Anyway, the car did make it home.
So, Thanksgiving dinner was great.  However, with a bunch of extra people and two of them teenagers, we noticed that the provisions in general were disappearing at an alarming rate.  Cereal boxes were empty in minutes.  Leftovers weren't left over.  We were throwing comestibles at them to keep them at bay, but it wasn't holding them for long.  Pretty soon, they started looking around for other things to consume...
Now, I'm not saying that Paula and the tree rats haven't had their disagreements.  They love to drop empty pine cone shards on her front sidewalk, and she no longer tries to grow tomatoes after they got a taste for them.  However, this was getting ridiculous.  Battered and fried squirrel steaks, while admittedly a Southern thang, are kind of a mess on the stove, and the neighbors start talking.

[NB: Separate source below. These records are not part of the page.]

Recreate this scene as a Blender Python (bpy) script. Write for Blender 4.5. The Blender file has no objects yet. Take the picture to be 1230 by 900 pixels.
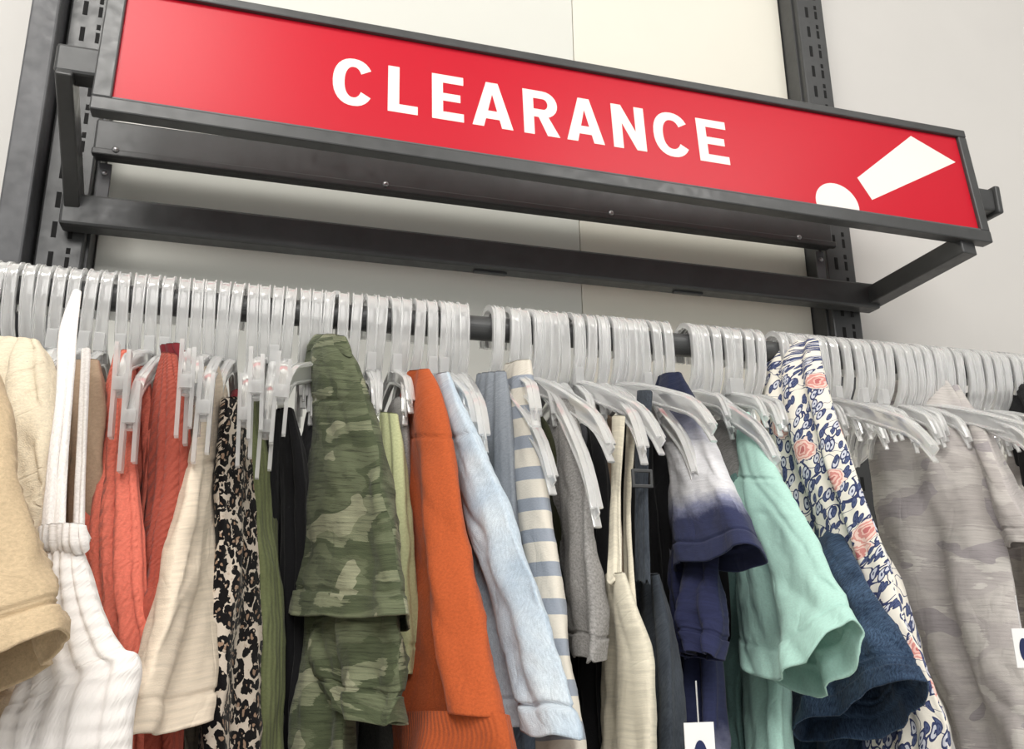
import bpy, math, random
import numpy as np
from mathutils import Vector, Matrix, noise
random.seed(7)
H0 = 1.45   # eye height
scene = bpy.context.scene
try: scene.view_settings.view_transform = 'Standard'
except Exception: pass

# ---------------------------------------------------------------- camera
F = 1020.0
Xv = Vector((3504, 240, F)).normalized()
Zv = Vector((-40, -3750, F)).normalized()
Yv = Zv.cross(Xv).normalized()
Xv = Yv.cross(Zv).normalized()
right = Vector((Xv.x, Yv.x, Zv.x)); down = Vector((Xv.y, Yv.y, Zv.y)); fwd = Vector((Xv.z, Yv.z, Zv.z))
cd = bpy.data.cameras.new('camera'); cam = bpy.data.objects.new('camera', cd)
scene.collection.objects.link(cam); scene.camera = cam
R = Matrix((right, -down, -fwd)).transposed().to_4x4()
cam.matrix_world = Matrix.Translation((0, 0, H0)) @ R
cd.sensor_width = 36; cd.lens = F/1230*36; cd.clip_start = 0.02

def W(px, py, Y):
    """survey point: sight line measured in the photo, met with the vertical plane Y (metres from the lens)"""
    d = Vector(((px-615)/F, (py-450)/F, 1.0))
    w = Vector((d.dot(Xv), d.dot(Yv), d.dot(Zv)))
    w *= Y/w.y
    return Vector((w.x, w.y, w.z+H0))

# ---------------------------------------------------------------- materials
def lin(c):
    r = []
    for v in c:
        v /= 255
        r.append(v/12.92 if v <= .04045 else ((v+.055)/1.055)**2.4)
    return (*r, 1)
BLK, WHT = (0, 0, 0, 1), (1, 1, 1, 1)
class NT:
    def __init__(s, name):
        s.m = bpy.data.materials.new(name); s.m.use_nodes = True
        s.t = s.m.node_tree; s.b = s.t.nodes['Principled BSDF']
    def n(s, typ, **kw):
        nd = s.t.nodes.new(typ)
        for k, v in kw.items(): setattr(nd, k, v)
        return nd
    def l(s, a, b): s.t.links.new(a, b)
    def uv(s, sx=1, sy=1, gen=False, rot=0):
        tc = s.n('ShaderNodeTexCoord'); mp = s.n('ShaderNodeMapping')
        mp.inputs['Scale'].default_value = (sx, sy, 1 if not gen else sy)
        mp.inputs['Rotation'].default_value = (0, 0, rot)
        s.l(tc.outputs['Object' if gen else 'UV'], mp.inputs[0]); return mp.outputs[0]
    def noise(s, vec, scale, detail=3, rough=.5, dist=0):
        nd = s.n('ShaderNodeTexNoise'); nd.inputs['Scale'].default_value = scale
        nd.inputs['Detail'].default_value = detail; nd.inputs['Roughness'].default_value = rough
        nd.inputs['Distortion'].default_value = dist
        s.l(vec, nd.inputs['Vector']); return nd.outputs['Fac']
    def ramp(s, fac, stops, const=False):
        r = s.n('ShaderNodeValToRGB'); cr = r.color_ramp
        if const: cr.interpolation = 'CONSTANT'
        while len(cr.elements) < len(stops): cr.elements.new(.5)
        for e, (p, c) in zip(cr.elements, stops):
            e.position = p; e.color = c if len(c) == 4 else lin(c)
        s.l(fac, r.inputs[0]); return r.outputs[0]
    def mix(s, f, a, b, mode='MIX'):
        m = s.n('ShaderNodeMixRGB', blend_type=mode)
        for sock, v in ((m.inputs[0], f), (m.inputs[1], a), (m.inputs[2], b)):
            if hasattr(v, 'default_value'): s.l(v, sock)
            elif isinstance(v, (int, float)): sock.default_value = v
            else: sock.default_value = v if len(v) == 4 else lin(v)
        return m.outputs[0]
    def math(s, op, a, b=0.0):
        m = s.n('ShaderNodeMath', operation=op)
        for i, v in enumerate((a, b)):
            if hasattr(v, 'default_value'): s.l(v, m.inputs[i])
            else: m.inputs[i].default_value = v
        return m.outputs[0]
    def bump(s, h, strength=.3, dist=.001):
        bp = s.n('ShaderNodeBump'); bp.inputs['Strength'].default_value = strength
        bp.inputs['Distance'].default_value = dist
        s.l(h, bp.inputs['Height']); s.l(bp.outputs[0], s.b.inputs['Normal'])
    def col(s, c):
        if hasattr(c, 'default_value'): s.l(c, s.b.inputs['Base Color'])
        else: s.b.inputs['Base Color'].default_value = lin(c)

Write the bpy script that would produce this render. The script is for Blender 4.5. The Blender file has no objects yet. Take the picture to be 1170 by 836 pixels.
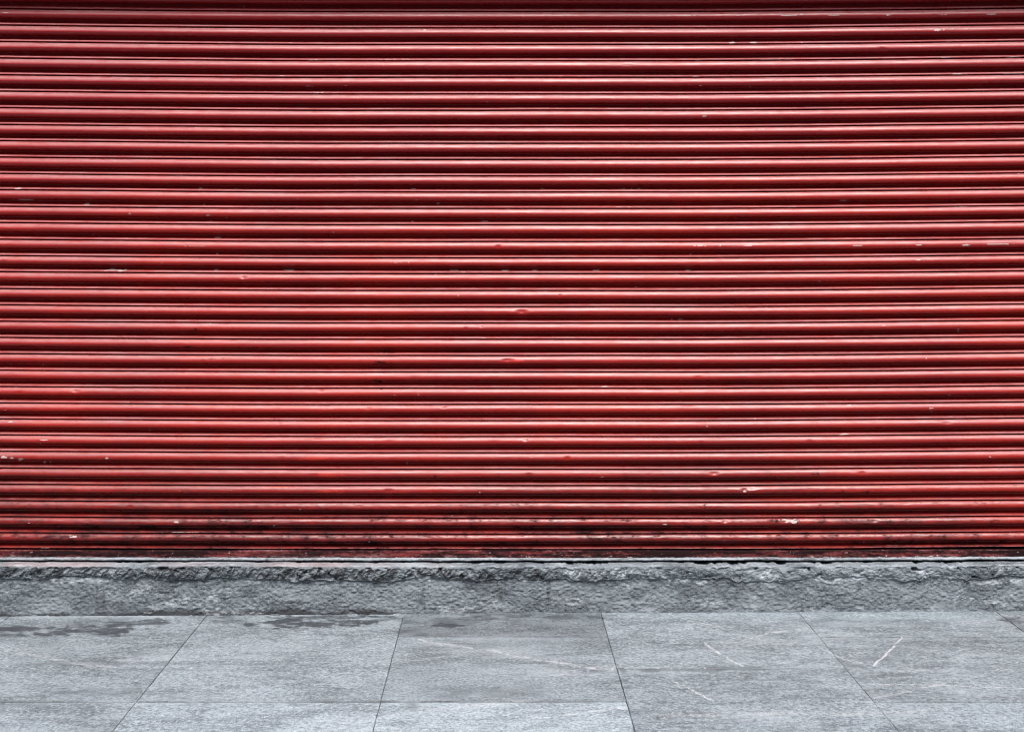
import bpy, math, random
import numpy as np

random.seed(7)
RNG = np.random.default_rng(11)
sc = bpy.context.scene
C = sc.collection

# ------------------------------------------------------------------ camera model (photo pixels, 1170 x 836)
FPX, PX, PY, PITCH = 1900.0, 570.0, 346.0, math.radians(1.6)
CP, SP = math.cos(PITCH), math.sin(PITCH)
H = 1.637                     # eye height
D_STEP = 7.60                 # front edge of the concrete step
D_SH = 7.70                   # back plane of the shutter curtain


def ray(px, py):
    xc, yc = (px - PX) / FPX, -(py - PY) / FPX
    return np.array([xc, CP + yc * SP, -SP + yc * CP])


def on_depth(px, py, d):
    r = ray(px, py)
    return np.array([0, 0, H]) + r * (d / r[1])


GSLOPE = 0.005                # the pavement climbs gently to the right


def on_ground(px, py):
    r = ray(px, py)
    # z = GSLOPE * x
    t = H / (GSLOPE * r[0] - r[2])
    return np.array([0, 0, H]) + r * t


def proj(x, y, z):
    dz = z - H
    w = y * CP - dz * SP
    v = y * SP + dz * CP
    return PX + FPX * x / w, PY - FPX * v / w


# ------------------------------------------------------------------ numpy noise
def _hash(ix, iy, seed):
    h = (ix.astype(np.int64) * 374761393 + iy.astype(np.int64) * 668265263 + seed * 1442695041) & 0xFFFFFFFF
    h = ((h ^ (h >> 13)) * 1274126177) & 0xFFFFFFFF
    h = (h ^ (h >> 16)) & 0xFFFFFFFF
    return h.astype(np.float64) / 4294967295.0


def vnoise(x, y, seed=0):
    x0, y0 = np.floor(x), np.floor(y)
    fx, fy = x - x0, y - y0
    ux, uy = fx * fx * (3 - 2 * fx), fy * fy * (3 - 2 * fy)
    x0 = x0.astype(np.int64); y0 = y0.astype(np.int64)
    a, b = _hash(x0, y0, seed), _hash(x0 + 1, y0, seed)
    c, d = _hash(x0, y0 + 1, seed), _hash(x0 + 1, y0 + 1, seed)
    return (a + (b - a) * ux) * (1 - uy) + (c + (d - c) * ux) * uy


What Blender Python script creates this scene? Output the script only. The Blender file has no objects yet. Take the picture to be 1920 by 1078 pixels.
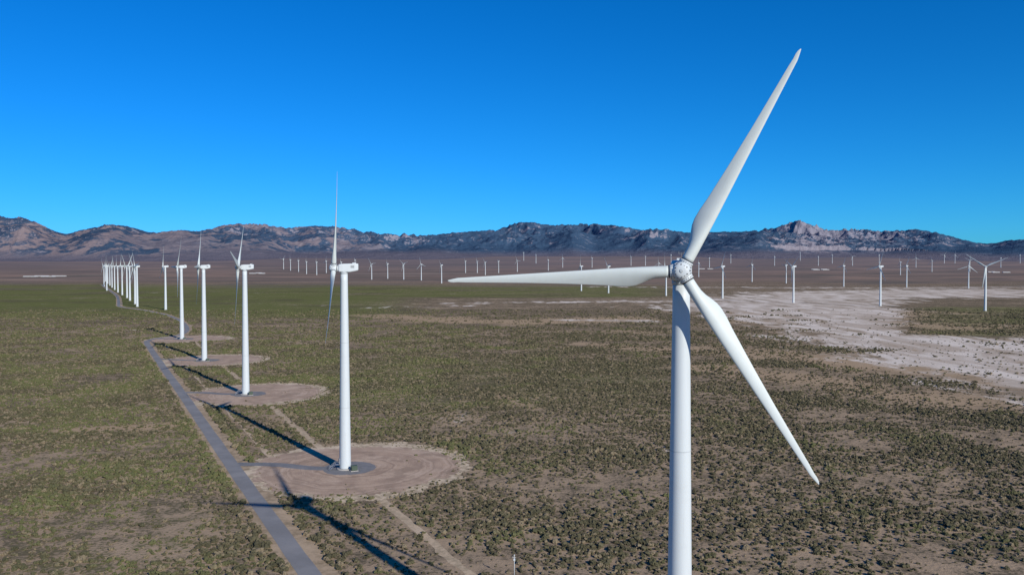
import bpy, bmesh, math, random
import numpy as np
from mathutils import Vector, Matrix, noise as mn
random.seed(7); rng = np.random.default_rng(7)
D = bpy.data; scene = bpy.context.scene
COL = scene.collection

# ---------------------------------------------------------------- helpers
def link(o, parent=None):
    COL.objects.link(o)
    if parent: o.parent = parent
    return o
def mesh_obj(name, verts, faces, mat=None, parent=None, smooth=False):
    me = D.meshes.new(name); me.from_pydata([tuple(v) for v in verts], [], faces)
    me.validate(); me.update()
    if mat: me.materials.append(mat)
    if smooth:
        for p in me.polygons: p.use_smooth = True
    return link(D.objects.new(name, me), parent)
def grid_mesh(name, V, nr, nc):
    idx = np.arange(nr*nc).reshape(nr, nc)
    F = np.stack([idx[:-1,:-1], idx[:-1,1:], idx[1:,1:], idx[1:,:-1]], -1).reshape(-1,4)
    me = D.meshes.new(name)
    me.vertices.add(len(V)); me.vertices.foreach_set('co', V.astype(np.float32).ravel())
    me.loops.add(F.size); me.loops.foreach_set('vertex_index', F.ravel().astype(np.int32))
    me.polygons.add(len(F)); me.polygons.foreach_set('loop_start', np.arange(0,F.size,4,dtype=np.int32))
    me.polygons.foreach_set('loop_total', np.full(len(F),4,dtype=np.int32))
    me.update(); me.validate(); return me

class NT:
    def __init__(s, tree): s.t=tree; s.n=tree.nodes; s.l=tree.links
    def new(s, typ, **kw):
        n = s.n.new(typ)
        for k,v in kw.items(): setattr(n,k,v)
        return n
    def set(s, sock, v):
        if isinstance(v, bpy.types.NodeSocket): s.l.new(v, sock)
        else: sock.default_value = v
    def math(s, op, a, b=0.0, c=0.0, clamp=False):
        n = s.new('ShaderNodeMath', operation=op, use_clamp=clamp)
        s.set(n.inputs[0],a); s.set(n.inputs[1],b)
        if op in('MULTIPLY_ADD',): s.set(n.inputs[2],c)
        return n.outputs[0]
    def noise(s, vec, scale, detail=4, rough=0.55, dist=0.0):
        n = s.new('ShaderNodeTexNoise'); s.set(n.inputs['Vector'],vec)
        n.inputs['Scale'].default_value=scale; n.inputs['Detail'].default_value=detail
        n.inputs['Roughness'].default_value=rough; n.inputs['Distortion'].default_value=dist
        return n.outputs['Fac']
    def mapv(s, vec, scale, rot=(0,0,0)):
        n=s.new('ShaderNodeMapping'); n.inputs['Scale'].default_value=scale; n.inputs['Rotation'].default_value=rot
        s.l.new(vec,n.inputs[0]); return n.outputs[0]
    def mix(s, f, a, b, mode='MIX'):
        n = s.new('ShaderNodeMix', data_type='RGBA', blend_type=mode, clamp_factor=True)
        s.set(n.inputs[0],f)
        for sock,v in ((n.inputs[6],a),(n.inputs[7],b)):
            if isinstance(v, bpy.types.NodeSocket): s.l.new(v,sock)
            else: sock.default_value=(v[0],v[1],v[2],1)
        return n.outputs[2]
    def ss(s, v, a, b, lo=0.0, hi=1.0):
        n = s.new('ShaderNodeMapRange', interpolation_type='SMOOTHSTEP')
        s.set(n.inputs['Value'],v); n.inputs['From Min'].default_value=a; n.inputs['From Max'].default_value=b
        n.inputs['To Min'].default_value=lo; n.inputs['To Max'].default_value=hi
        return n.outputs[0]
    def attr(s, name):
        return s.new('ShaderNodeAttribute', attribute_name=name).outputs['Fac']
def new_mat(name, rough=0.9, spec=0.2):
    m = D.materials.new(name); m.use_nodes=True
    t = NT(m.node_tree); b = m.node_tree.nodes['Principled BSDF']
    b.inputs['Roughness'].default_value=rough
    b.inputs['Specular IOR Level'].default_value=spec
    return m, t, b
def bump(t, b, h, strength, dist):
    n = t.new('ShaderNodeBump'); n.inputs['Strength'].default_value=strength
    n.inputs['Distance'].default_value=dist; t.l.new(h,n.inputs['Height'])
    t.l.new(n.outputs[0], b.inputs['Normal'])

def gz(Y):
    Y = np.asarray(Y, float); Yc = np.minimum(Y, 8700)
    return 3.5e-6*np.maximum(Yc-2300,0)**2 + 6e-6*np.maximum(Yc-6000,0)**2

# ---------------------------------------------------------------- layout (metres)
ROW = [(27.9,131.2),(-66.8,317.0),(-168.6,502.5),(-264.5,683.0),(-367.0,884.0)]
ROWDIR = Vector((-0.4545,0.8907))
ROAD = [(40,30),(-5,117),(-54,209),(-115,324),(-208,501),(-282,641),(-358,786),(-385,838),(-397,868),(-399,893),(-393,915),
        (-394,950),(-425,1040),(-500,1195),(-590,1345),(-690,1480),(-783,1591),(-860,1740),(-990,2000),(-1125,2260),(-1400,2760),(-1700,3300)]
def catmull(P, step=8.0):
    out=[]
    P=[Vector(p) for p in P]
    for i in range(len(P)-1):
        p0=P[max(i-1,0)];p1=P[i];p2=P[i+1];p3=P[min(i+2,len(P)-1)]
        n=max(2,int((p2-p1).length/step))
        for k in range(n):
            u=k/n
            out.append(0.5*((2*p1)+(p2-p0)*u+(2*p0-5*p1+4*p2-p3)*u*u+(3*p1-p0-3*p2+p3)*u**3))
    out.append(P[-1]); return out
def strip(name, path, wl, wr, z, mat, rag=0.0, seed=0):
    V=[];F=[]
    for i,p in enumerate(path):
        a=path[max(i-1,0)]; b=path[min(i+1,len(path)-1)]
        d=(b-a).normalized(); nrm=Vector((-d.y,d.x))
        l=wl+rag*mn.noise(Vector((i*0.35,seed,0)))+rag*.6*mn.noise(Vector((i*1.1,seed,4)))
        r=wr+rag*mn.noise(Vector((i*0.35,seed+9,0)))+rag*.6*mn.noise(Vector((i*1.1,seed,7)))
        q=p+nrm*max(l,0.05); s=p-nrm*max(r,0.05)
        V.append((q.x,q.y,float(gz(q.y))+z)); V.append((s.x,s.y,float(gz(s.y))+z))
    for i in range(len(path)-1): F.append((2*i,2*i+1,2*i+3,2*i+2))
    return mesh_obj(name,V,F,mat)
road_path = catmull(ROAD)

# ---------------------------------------------------------------- materials
def dirt_mat(name, c1, c2, c3, s1=0.25, rings=False, fleck=.45):
    m,t,b=new_mat(name,0.95,0.1)
    pos=t.new('ShaderNodeNewGeometry').outputs['Position']
    n1=t.noise(pos,s1,6,0.6); n2=t.noise(pos,1.7,4,0.65); n3=t.noise(pos,0.05,4,.6)
    c=t.mix(t.ss(n1,.38,.62),c1,c2); c=t.mix(t.ss(n3,.5,.68),c,c3)
    if rings:   # tyre arcs left by cranes round the pad centre
        uv=t.new('ShaderNodeTexCoord').outputs['Object']
        ln=t.new('ShaderNodeVectorMath',operation='LENGTH'); t.l.new(uv,ln.inputs[0])
        rn=t.noise(uv,.08,3,.5)
        rr=t.math('ADD',ln.outputs['Value'],t.math('MULTIPLY',rn,9))
        cv=t.new('ShaderNodeCombineXYZ'); t.l.new(rr,cv.inputs[0])
        k=t.noise(cv.outputs[0],.55,3,.6)
        c=t.mix(t.ss(k,.50,.62,0,.6),c,c3); c=t.mix(t.ss(k,.48,.38,0,.6),c,[x*.55 for x in c1])
        c=t.mix(t.ss(t.noise(uv,.07,7,.68),.50,.60,0,.6),c,[x*.60 for x in c1])
    c=t.mix(t.ss(n2,.5,.72,0,fleck),c,[x*.45 for x in c1])
    t.l.new(c,b.inputs['Base Color']); bump(t,b,n2,.5,.15)
    return m
M_pad  = dirt_mat('pad_dirt',(.47,.335,.235),(.37,.26,.185),(.54,.40,.29),.12,True,.55)
M_rim  = dirt_mat('pad_rim_dirt',(.62,.49,.335),(.36,.28,.18),(.66,.53,.375),.35,False,.6)
M_track= dirt_mat('track_dirt',(.54,.41,.27),(.36,.28,.18),(.57,.44,.30),.4)
M_verge= dirt_mat('verge_dirt',(.44,.325,.21),(.28,.21,.13),(.48,.355,.23),.3)
M_grav = dirt_mat('grey_gravel',(.21,.205,.205),(.175,.175,.175),(.235,.225,.22),.3,fleck=.2)
M_road = dirt_mat('road_gravel',(.245,.24,.235),(.21,.205,.20),(.27,.26,.25),.08,fleck=.2)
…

Plus, even our tomato-fed plump little tree chickens weren't going to last very long with this horde.  
Luckily, work, school and other awful things were becoming more urgent, and while gazing hungrily up into our pine trees, the kids and grandkids packed their cars and took off, figuring MacDonald's would be an OK second-best.  Even if they don't serve squirrel ribs.
We hope that your Thanksgiving worked out all right also, and that they left you something more than some relieved rodents in their wake.